Para la moraleja de esta historia no importa nada como termine la saga de los Añaños. Lo importante de ella es cómo empezó y hasta dónde ha llegado. Que una familia humilde yprácticamente sin otros recursos que su ingenio y su voluntad de trabajar haya encontrado en un mercado tan saturado como el de las gaseosas un nicho donde colarse y desarrollarse y prosperar de la fantástica manera en que lo ha hecho, sólo muestra algo que muchos sabíamos, pero que todavía muchos más ignoran o se empeñan en América Latina, por prejuicios ideológicos, en negar: que en un mercado abierto a la competencia siempre hay sitio para las empresas dotadas de un espíritu verdaderamente emprendedor y un olfato certero para detectar las necesidades de los consumidores. Y que es, por lo tanto, una flagrante mentira que las grandes trasnacionales estrangulen a las pequeñas empresas e instalen siempre, a la corta y a la larga, el monopolio. (Esto sólo ocurre cuando los gobiernos corruptos o ineptos lo permiten). Y cómo el éxito de un empresario que gana puntos sobre sus competidores favorece al conjunto de la sociedad reduciendo los precios y obligando a aquellos a mejorar la calidad del producto y los servicios para no perder clientes o ser expulsados del mercado.
¿Cuántos puestos de trabajo ha creado Kola Real hasta ahora en los cuatro países donde opera? Varios cientos, sin duda, e, indirectamente, muchos más, y, a la vez que creaba empleo y riqueza, ha inyectado una corriente dinámica de creatividad en un ramo de la economía que parecía adormecido en los brazos de los dos grandes gigantes que se repartían a los bebedores de gaseosas. La que representan los Añaños es una cara del capitalismo que en América Latina prácticamente es desconocida o negada: su cara popular, sus raíces humildes, el de esos campesinos expulsados de sus tierras por la guerra o la sequía o los tinterillos, y de los obreros que perdieron sus salarios porque las fábricas quebraron o se quemaron o las saquearon, y debieron inventarse un trabajo para poder comer, y, del mismo modo que lo hizo esa familia ayacuchana, abrieron talleres, tiendas, artesanías, comercios, fábricas, enfrentándose a los abrumadores obstáculos que la burocracia, el mercantilismo, y la desconfianza, cuando no el odio de los Estados hacia la empresa privada y el mercado han puesto en el camino de los desvalidos latinoamericanos que no tienen padrinos y quieren, en vez de ser parásitos del Presupuesto, trabajar por cuenta propia.

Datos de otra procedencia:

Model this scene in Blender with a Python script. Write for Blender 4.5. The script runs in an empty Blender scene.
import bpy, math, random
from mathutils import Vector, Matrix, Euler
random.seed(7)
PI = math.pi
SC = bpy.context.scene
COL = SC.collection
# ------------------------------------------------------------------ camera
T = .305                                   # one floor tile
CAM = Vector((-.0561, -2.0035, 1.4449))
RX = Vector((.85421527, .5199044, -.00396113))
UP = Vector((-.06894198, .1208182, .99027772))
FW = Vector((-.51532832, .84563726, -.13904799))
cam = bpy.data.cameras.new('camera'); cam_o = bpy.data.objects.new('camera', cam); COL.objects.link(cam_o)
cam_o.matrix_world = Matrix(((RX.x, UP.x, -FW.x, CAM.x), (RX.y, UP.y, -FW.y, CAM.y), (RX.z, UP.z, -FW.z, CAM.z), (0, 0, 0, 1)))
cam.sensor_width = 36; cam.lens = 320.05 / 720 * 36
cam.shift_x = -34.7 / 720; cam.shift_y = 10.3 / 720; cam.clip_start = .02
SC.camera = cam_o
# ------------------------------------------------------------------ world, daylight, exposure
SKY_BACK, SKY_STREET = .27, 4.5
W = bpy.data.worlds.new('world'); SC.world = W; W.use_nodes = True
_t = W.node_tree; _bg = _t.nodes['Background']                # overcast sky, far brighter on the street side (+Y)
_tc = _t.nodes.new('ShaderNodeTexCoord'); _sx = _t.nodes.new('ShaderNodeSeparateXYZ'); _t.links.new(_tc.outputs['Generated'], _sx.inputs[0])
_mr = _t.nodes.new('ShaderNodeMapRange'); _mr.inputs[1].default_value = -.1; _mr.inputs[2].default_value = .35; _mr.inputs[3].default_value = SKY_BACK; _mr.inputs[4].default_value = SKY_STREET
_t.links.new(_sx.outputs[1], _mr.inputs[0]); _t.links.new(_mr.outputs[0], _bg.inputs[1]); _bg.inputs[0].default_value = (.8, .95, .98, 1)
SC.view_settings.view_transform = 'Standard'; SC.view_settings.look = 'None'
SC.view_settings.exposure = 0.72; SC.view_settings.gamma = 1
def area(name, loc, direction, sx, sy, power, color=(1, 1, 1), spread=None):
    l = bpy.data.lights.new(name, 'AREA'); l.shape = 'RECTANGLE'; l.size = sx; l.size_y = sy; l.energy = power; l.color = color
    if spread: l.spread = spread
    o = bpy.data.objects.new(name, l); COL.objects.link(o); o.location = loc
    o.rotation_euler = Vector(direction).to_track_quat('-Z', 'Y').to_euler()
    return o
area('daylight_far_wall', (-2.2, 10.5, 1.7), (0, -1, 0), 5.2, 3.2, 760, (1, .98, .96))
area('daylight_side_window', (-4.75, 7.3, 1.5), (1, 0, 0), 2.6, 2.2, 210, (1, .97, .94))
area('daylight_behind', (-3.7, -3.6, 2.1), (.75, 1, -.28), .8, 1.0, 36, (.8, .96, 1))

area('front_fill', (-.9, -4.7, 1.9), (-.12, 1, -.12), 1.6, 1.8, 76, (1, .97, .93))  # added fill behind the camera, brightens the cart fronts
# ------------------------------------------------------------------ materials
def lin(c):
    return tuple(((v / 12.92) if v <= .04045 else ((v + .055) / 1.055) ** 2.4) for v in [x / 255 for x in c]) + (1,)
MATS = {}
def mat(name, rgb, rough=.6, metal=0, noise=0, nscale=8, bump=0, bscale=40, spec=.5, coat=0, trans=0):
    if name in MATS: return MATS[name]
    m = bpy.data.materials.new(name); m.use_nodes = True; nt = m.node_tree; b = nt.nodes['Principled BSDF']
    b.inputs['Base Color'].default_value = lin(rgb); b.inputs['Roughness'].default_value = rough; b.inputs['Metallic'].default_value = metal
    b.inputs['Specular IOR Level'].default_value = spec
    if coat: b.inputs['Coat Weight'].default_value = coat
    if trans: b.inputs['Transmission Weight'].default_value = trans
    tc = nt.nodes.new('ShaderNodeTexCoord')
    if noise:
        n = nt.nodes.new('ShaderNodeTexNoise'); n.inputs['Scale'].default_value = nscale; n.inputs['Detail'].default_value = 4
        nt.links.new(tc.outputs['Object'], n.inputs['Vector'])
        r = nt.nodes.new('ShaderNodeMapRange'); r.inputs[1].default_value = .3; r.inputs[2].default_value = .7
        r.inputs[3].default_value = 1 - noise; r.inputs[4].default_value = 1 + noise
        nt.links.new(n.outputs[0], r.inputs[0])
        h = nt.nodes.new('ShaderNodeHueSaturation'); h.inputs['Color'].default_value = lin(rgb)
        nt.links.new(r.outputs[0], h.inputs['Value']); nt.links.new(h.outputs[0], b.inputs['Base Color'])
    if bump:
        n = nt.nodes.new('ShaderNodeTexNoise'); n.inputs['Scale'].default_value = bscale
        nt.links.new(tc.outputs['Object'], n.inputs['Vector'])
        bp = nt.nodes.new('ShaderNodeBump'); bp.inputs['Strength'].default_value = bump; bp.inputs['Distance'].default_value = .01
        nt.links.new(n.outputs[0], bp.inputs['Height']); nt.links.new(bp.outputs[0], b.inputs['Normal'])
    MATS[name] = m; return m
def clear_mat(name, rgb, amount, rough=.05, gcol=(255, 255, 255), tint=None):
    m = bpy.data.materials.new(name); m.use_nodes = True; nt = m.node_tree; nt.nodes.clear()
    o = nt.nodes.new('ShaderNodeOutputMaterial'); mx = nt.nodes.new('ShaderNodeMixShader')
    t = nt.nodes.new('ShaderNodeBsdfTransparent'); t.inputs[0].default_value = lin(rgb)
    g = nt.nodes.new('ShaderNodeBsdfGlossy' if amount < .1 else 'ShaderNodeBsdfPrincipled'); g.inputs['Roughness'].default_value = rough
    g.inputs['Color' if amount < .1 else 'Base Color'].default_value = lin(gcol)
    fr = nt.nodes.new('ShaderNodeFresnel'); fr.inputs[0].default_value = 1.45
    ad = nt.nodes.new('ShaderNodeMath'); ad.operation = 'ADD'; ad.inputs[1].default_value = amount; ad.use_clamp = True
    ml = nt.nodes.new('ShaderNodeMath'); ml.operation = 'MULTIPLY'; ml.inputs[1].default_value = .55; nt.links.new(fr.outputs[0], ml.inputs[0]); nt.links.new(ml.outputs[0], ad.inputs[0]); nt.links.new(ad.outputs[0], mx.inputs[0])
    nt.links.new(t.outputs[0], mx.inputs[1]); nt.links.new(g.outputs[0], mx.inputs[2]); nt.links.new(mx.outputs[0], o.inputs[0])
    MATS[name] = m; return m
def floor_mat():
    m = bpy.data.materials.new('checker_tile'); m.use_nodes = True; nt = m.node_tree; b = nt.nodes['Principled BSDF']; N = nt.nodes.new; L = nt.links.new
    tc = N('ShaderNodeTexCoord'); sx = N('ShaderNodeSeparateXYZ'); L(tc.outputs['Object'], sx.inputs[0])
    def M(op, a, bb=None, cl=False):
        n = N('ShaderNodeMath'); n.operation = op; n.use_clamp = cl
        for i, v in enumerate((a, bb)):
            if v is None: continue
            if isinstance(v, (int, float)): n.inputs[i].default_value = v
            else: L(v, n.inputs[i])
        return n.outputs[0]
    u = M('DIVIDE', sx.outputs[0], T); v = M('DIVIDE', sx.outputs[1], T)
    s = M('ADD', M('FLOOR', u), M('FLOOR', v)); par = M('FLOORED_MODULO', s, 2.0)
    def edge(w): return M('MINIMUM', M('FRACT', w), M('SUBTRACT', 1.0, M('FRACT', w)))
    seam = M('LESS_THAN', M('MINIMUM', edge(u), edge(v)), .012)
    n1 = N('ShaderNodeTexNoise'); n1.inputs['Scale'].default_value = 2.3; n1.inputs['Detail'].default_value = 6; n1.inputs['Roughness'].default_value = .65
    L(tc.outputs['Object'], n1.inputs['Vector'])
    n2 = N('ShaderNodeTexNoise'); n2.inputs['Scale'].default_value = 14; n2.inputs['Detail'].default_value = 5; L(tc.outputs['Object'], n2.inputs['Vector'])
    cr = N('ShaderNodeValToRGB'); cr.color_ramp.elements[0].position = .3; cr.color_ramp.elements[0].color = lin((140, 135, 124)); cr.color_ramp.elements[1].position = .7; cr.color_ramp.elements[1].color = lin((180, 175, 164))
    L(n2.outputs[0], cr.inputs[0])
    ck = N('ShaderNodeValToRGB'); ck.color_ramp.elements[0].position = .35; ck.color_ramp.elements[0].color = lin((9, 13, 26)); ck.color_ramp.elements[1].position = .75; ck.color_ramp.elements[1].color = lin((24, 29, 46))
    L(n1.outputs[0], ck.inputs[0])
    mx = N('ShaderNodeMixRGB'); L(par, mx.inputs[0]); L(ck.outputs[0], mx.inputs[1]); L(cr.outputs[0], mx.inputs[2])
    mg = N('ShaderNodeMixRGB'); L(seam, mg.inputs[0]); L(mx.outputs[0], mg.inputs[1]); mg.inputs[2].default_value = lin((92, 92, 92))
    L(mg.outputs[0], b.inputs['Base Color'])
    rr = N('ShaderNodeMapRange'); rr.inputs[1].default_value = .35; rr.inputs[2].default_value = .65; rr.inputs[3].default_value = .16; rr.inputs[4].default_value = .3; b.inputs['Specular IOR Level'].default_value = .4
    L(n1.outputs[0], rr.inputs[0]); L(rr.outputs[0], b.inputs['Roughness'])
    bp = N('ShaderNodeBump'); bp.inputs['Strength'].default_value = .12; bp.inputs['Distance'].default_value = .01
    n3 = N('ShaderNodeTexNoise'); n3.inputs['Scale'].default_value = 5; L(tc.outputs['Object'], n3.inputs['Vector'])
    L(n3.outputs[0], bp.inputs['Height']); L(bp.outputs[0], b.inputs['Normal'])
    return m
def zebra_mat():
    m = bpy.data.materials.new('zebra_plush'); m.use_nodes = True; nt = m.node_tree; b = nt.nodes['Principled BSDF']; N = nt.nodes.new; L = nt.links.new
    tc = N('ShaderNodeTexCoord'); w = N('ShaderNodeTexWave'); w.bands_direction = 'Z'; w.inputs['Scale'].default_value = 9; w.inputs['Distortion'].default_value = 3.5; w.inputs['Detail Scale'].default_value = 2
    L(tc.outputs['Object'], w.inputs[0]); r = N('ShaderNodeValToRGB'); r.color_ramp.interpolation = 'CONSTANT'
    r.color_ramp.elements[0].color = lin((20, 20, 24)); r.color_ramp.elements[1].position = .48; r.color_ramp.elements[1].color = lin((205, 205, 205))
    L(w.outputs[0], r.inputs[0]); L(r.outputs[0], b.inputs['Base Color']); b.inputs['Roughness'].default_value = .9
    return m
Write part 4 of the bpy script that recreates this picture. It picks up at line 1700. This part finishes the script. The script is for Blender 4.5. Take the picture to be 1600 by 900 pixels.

Es verdad que no muchos tienen el éxito de los Añaños. Pero muchos más lo tendrían si en América Latina hubiera una política que, en vez de desalentar y hostilizar, alentara la iniciativa individual y celebrara el éxito de una empresa, de un empresario, como un logro del conjunto de la sociedad, como un beneficio de toda la ciudadanía, en vez de recibirlo con desconfianza, rencor y envidia. Es verdad que en América Latina muchas veces el éxito empresarial no resulta del talento y el esfuerzo sino del privilegio, de las corruptelas entre gobiernos y empresarios que terminan pagando los desamparados consumidores, pero eso ocurre, en gran parte, por el miedo cerval hacia el mercado, hacia la libre competencia, por los tentáculos que el Estado proyecta por todos los resquicios de la vida económica, asfixiándola y corrompiéndola. Ahora que, aquí y allá, el populismo de ingrata memoria y trágicas credenciales comienza a rebrotar una vez más en tierras latinoamericanas -Venezuela a la cabeza del error-, vale la pena divulgar por el continente la historia de la familia Añaños, como una vívida recordación de lo que podría ser América Latina, si, como esos valientes ayacuchanos, se lo propusiera.